MAIDUGURI, Nigeria - Police in northern Nigeria are investigating how a homegrown Islamist sect managed to unleash a wave of violence that left more than 700 people dead last week, a police spokesman said Monday.

Moderate Muslim clerics and scholars said they had warned government officials about the sect's violent tendencies -- and that the alarms went unheeded before Boko Haram militants attacked a police station in Bauchi state on July 26.

Violence quickly spread to three other states before Nigerian forces retaliated, storming the group's Maiduguri compound Wednesday and killing more than 100 fighters.

Police in the past few days have arrested 20 suspected members of the sect, Borno state police spokesman Isa Azaza said. Some were found with stocks of gunpowder, vats of acid, aluminum containers for bomb-making, assault rifles and black-and-white flags with Arabic inscriptions, Azaza said.

He declined to say where the men were from. Many Boko Haram members were purportedly from neighbouring Niger.

"Investigations are ongoing," he said, adding that police were still searching for fugitives.
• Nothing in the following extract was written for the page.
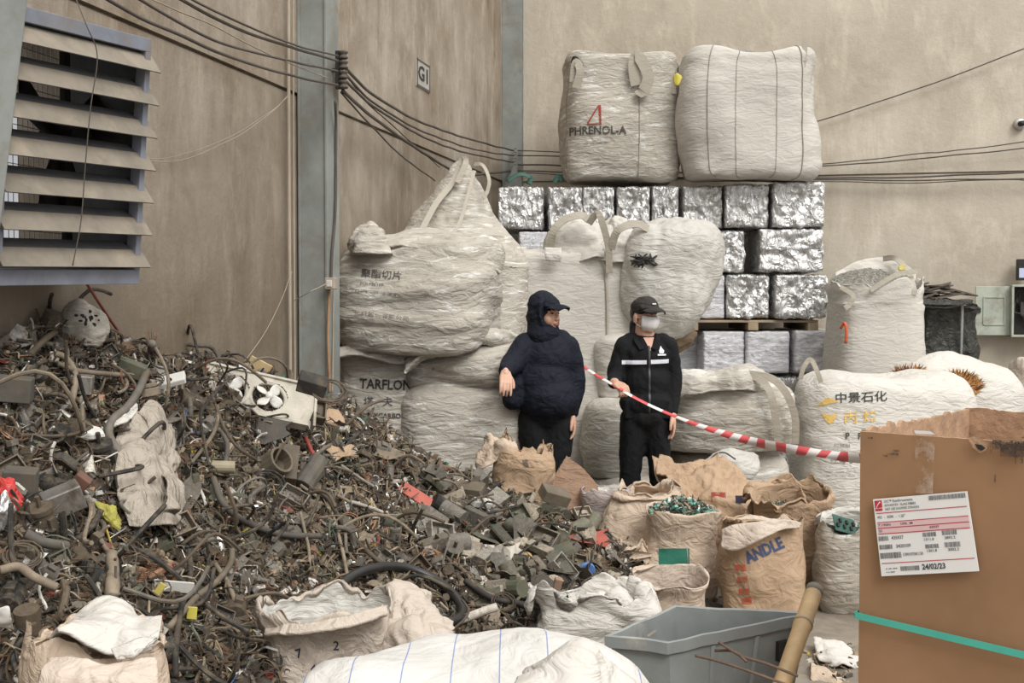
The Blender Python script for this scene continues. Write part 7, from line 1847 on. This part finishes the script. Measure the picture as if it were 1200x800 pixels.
# boxes, housings, odd items (name, px, py, geometry, size, rotation, colour, label)
mkb = lambda a, b_, c: g_box(a, b_, c)
items = [
 ('junction_box', 336, 545, mkb(.55, 1.0, .45), .18, (.9, .15, .2), m_pt, 'beige rectangular metal box standing out in the middle of the heap', 'box', .14),
 ('duct_piece', 318, 546, g_tube(.9, .38, .02, 16, 3, hollow=True), .17, (.2, .5, 2.6), m_pt, 'large hollow duct piece just left of the beige box', 'duct', .12),
 ('lamp_housing', 364, 555, g_tube(1.1, .3, .05, 12, 4), .17, (.2, -.6, 1.2), m_pg, 'dusty grey cone shaped housing right of the beige box', 'housing', .12),
 ('perforated_plate', 312, 505, g_plate(1, .6), .20, (.9, -.1, -.1), m_pg, 'grey plate riddled with dark slots below the fan panel', 'plate', .14),
 ('trough', 360, 482, g_case(), .18, (.9, .2, .3), m_pt, 'tan open trough to the right of the fan panel', 'trough', .10),
 ('monitor_stand', 366, 450, mkb(1, .8, .5), .12, (.4, .3, .2), m_pk, 'dark boxy casing near the column on the ridge', 'casing', .08),
 ('folded_card', 302, 432, mkb(1, .1, .8), .12, (.2, .5, .3), plain('ochre_card', (.50, .38, .20), .8, 0, .15, 0), 'ochre folded card on the heap ridge', 'card', .06),
 ('white_box', 285, 438, mkb(.6, .5, .8), .10, (.3, .2, .3), M_WHITEPL, 'small white box beside the ochre card', 'box', .06),
 ('tin_can', 74, 586, mkb(1, .55, .7), .12, (.3, -.35, .5), m_pm, 'shiny silver tin box on the left part of the heap', 'tin', .12),
 ('brown_box', 88, 572, mkb(.5, .4, 1), .11, (.3, .7, .3), plain('maroon_brown', (.14, .07, .05), .5, 0, .2, 0), 'maroon brown box behind the silver tin', 'box', .12),
 ('metal_casing', 24, 567, mkb(.9, .6, .9), .11, (.2, .1, .2), m_pg, 'square grey metal casing near the left edge', 'casing', .10),
 ('metal_casing', 96, 450, mkb(.8, .5, .7), .10, (.1, .1, .15), m_pm, 'square metal casing in the upper left of the heap', 'casing', .10),
 ('light_fixture', 192, 448, mkb(1.3, .5, .18), .14, (.5, -.25, .15), M_WHITEPL, 'small white fixture on the upper heap', 'fixture', .12),
 ('metal_casing', 10, 455, mkb(1.1, .5, .6), .14, (.1, .1, .2), m_pg, 'flat metal casing at the left edge near the top', 'casing', .10),
 ('green_casing', 150, 430, mkb(1.2, .5, .5), .12, (.2, .4, .2), m_gr, 'dusty green casing near the top of the heap', 'casing', .08),
 ('blue_cap', 688, 668, g_tube(.3, .5, 0, 24, 2), .08, (0, .25, -1.45), plain('bright_blue', (.10, .22, .50), .4, 0, .15, 0), 'round bright blue cap near the right foot of the heap', 'cap', .22),
 ('oil_filter', 657, 650, g_tube(1, .42, 0, 18, 3), .13, (.2, -.3, .3), m_gr, 'olive grey canister near the blue cap', 'canister', .12),
 ('grey_case', 650, 580, mkb(1.2, .8, .5), .10, (.4, .3, .4), m_pt, 'rounded dusty tan case in front of the brown necked sack', 'case', .06),
 ('grey_case', 548, 575, mkb(1.2, .7, .5), .15, (.3, .1, -.2), m_pt, 'boxy tan case on the right slope of the heap', 'case', .06),
 ('grille_panel', 596, 652, g_plate(1, .6), .16, (.8, -.3, .4), m_pw, 'pale grille panel low on the right slope', 'panel', .10),
 ('bread_slab', 564, 645, mkb(1.2, .6, .3), .11, (.5, .1, .1), m_pw, 'pale slab with a dark rim on the lower right slope', 'slab', .10),
 ('beige_ball', 617, 654, sphere_geo((0, 0, 0), .5), .065, (0, 0, 0), plain('tan_ball', (.42, .27, .14), .6, 0, .15, 0), 'small tan ball among grey scrap on the right slope', 'ball', .10),
 ('red_grille', 688, 630, g_plate(1.3, .5), .17, (.5, 0, .1), plain('brick_red', (.36, .08, .055), .7, 0, .2, 0), 'red perforated panel below the diamond of sacking', 'panel', .10),
 ('plastic_tube', 553, 721, g_tube(1.6, .13, .04, 14, 6, hollow=True), .14, (.2, -.25, .3), m_pw, 'pale plastic tube at the end of the big black hose', 'tube', .16),
 ('wooden_block', 652, 690, mkb(.4, .4, 1.2), .09, (.2, .2, .1), plain('reddish_wood', (.30, .20, .14), .8, 0, .2, 0), 'reddish wooden block near the blue cap', 'block', .10),
 ('motor_housing', 603, 690, g_motor(), .15, (.3, .2, 2.4), m_gr, 'large dark motor housing low on the right slope', 'motor', .10),
 ('hose_nozzle', 258, 547, g_tube(1.0, .22, .0, 14, 3), .12, (.1, .05, .2), plain('khaki', (.30, .255, .17), .6, 0, .15, 0), 'stubby khaki plug left of the duct piece', 'plug', .14),
 ('white_strap_plate', 204, 687, mkb(1.3, .06, .4), .10, (.2, .1, .05), M_WHITEPL, 'white flat plate with two holes on the lower heap', 'plate', .12),
 ('yellow_tag', 225, 718, mkb(.7, .1, .9), .045, (0, .1, .1), plain('tag_yellow', (.60, .52, .10), .5, 0, .1, 0), 'small square yellow tag low on the heap', 'tag', .14),
 ('yellow_tag', 186, 692, mkb(.5, .1, 1.2), .045, (0, .6, .1), plain('tag_ochre', (.46, .38, .09), .5, 0, .1, 0), 'slanted yellow tag beside the white plate with holes', 'tag', .14),
 ('olive_wrapper', 128, 603, g_crumple(), .12, (.3, .9, .1), plain('yellow_olive', (.34, .31, .06), .6, 0, .25, 0), 'crumpled yellow olive wrapper left of the hanging sack', 'wrapper', .14),
 ('red_wrapper', 6, 575, g_crumple(), .15, (.3, .8, .1), plain('bright_red', (.46, .03, .025), .4, 0, .3, 0), 'red and silver crushed wrapper at the left edge', 'wrapper', .10),
 ('foil_scrap', 4, 600, g_crumple(), .12, (.3, 1.8, .1), M_FOIL, 'silver foil lump under the red wrapper', 'foil', .12),
 ('white_film_scrap', 95, 506, g_crumple(), .17, (.3, .1, .2), M_WHITEPL, 'white crumpled film left of the hanging sack', 'film', .12),
 ('paper_scrap', 392, 490, g_plate(1, .8), .12, (.9, .5, .2), M_KRAFT, 'brown torn card upright on the ridge slope', 'card', .12),
 ('paper_scrap', 400, 530, g_plate(1, .7), .12, (.7, -.2, .2), M_KRAFT, 'brown torn card below the ridge near the leftmost standing bag', 'card', .12),
 ('paper_scrap', 454, 530, g_plate(1, .7), .14, (.6, .2, .3), m_pt, 'tan curled card on the slope below the leftmost standing bag', 'card', .12),
 ('black_cylinder', 517, 592, g_tube(1, .45, 0, 16, 2), .10, (.1, .6, .3), m_pk, 'dark cylinder on the middle right slope', 'cylinder', .10),
 ('red_strip', 488, 580, mkb(1.4, .5, .05), .14, (.6, .5, -.3), plain('coral_red', (.42, .10, .07), .6, 0, .2, 0), 'coral red strip on the middle right slope', 'strip', .08),
 ('green_bottle', 460, 612, sphere_geo((0, 0, 0), (.7, .4, .4)), .09, (0, 0, .2), m_gr, 'dusty green bottle lying on the slope', 'bottle', .08),
 ('white_switch', 564, 590, g_term(), .12, (.4, .2, .7), M_WHITEPL, 'white angular plastic part on the right slope', 'plastic part', .12),
 ('pulley', 172, 460, g_join(g_tube(.3, .5, 0, 18, 2), g_off(g_tube(.15, .3, 0, 14, 2), (.2, 0, 0)), g_off(g_tube(.15, .4, 0, 14, 2), (-.25, 0, 0))), .11, (0, 1.4, 0), m_pt, 'stacked round pulley on the upper heap', 'pulley', .10),
]
for (nm_, px, py, geo, sz, rt, mt_, lb, ct, out) in items:
    o = place(geo, nm_, px, py, sz, rt, mt_, lb, ct, out, None, nm_ in ('beige_ball', 'green_bottle'))
    bv_ = o.modifiers.new('bevel', 'BEVEL'); bv_.width = .004; bv_.segments = 2; bv_.limit_method = 'ANGLE'; bv_.angle_limit = .8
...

Azaza said the group was well organized in its attacks on police stations and government installations.

"They divided themselves and attacked all the police stations in the metropolitan area," he said. "It was a well-planned attack."

The city of Maiduguri was calm Monday morning, with police conducting street patrols in armoured vehicles that were bristling with armed policemen. Police also guarded key intersections and searched passers-by.

Army Col. Ben Ahanotu said many sect members are still at large.

"There are lots of them still around ... only a few of them are still dangerous," he told The Associated Press.

Suspicions that Mohammed Yusuf, the sect leader, had been executed after being captured Thursday grew deeper after a photo emerged Sunday on news Web sites showing him in custody of soldiers with only a wound to an arm. The military said it handed him over alive to police, while police insist he was killed in a gunbattle.

Boko Haram is also known as the Nigerian Taliban. No direct link to al-Qaida has emerged but the bloodshed comes amid mounting concern about al-Qaida affiliates' ability to cross desert borders of North Africa.

Boko Haram -- translated as "Western education is sacrilege" -- seeks the imposition of strict Islamic Shariah law in Nigeria, a multi-religious country that is a major oil producer and Africa's most populous nation.

The country's most prominent opposition group has criticized security services for not tackling what it described as a key recruiting tool for groups like Boko Haram: the abject poverty of the north.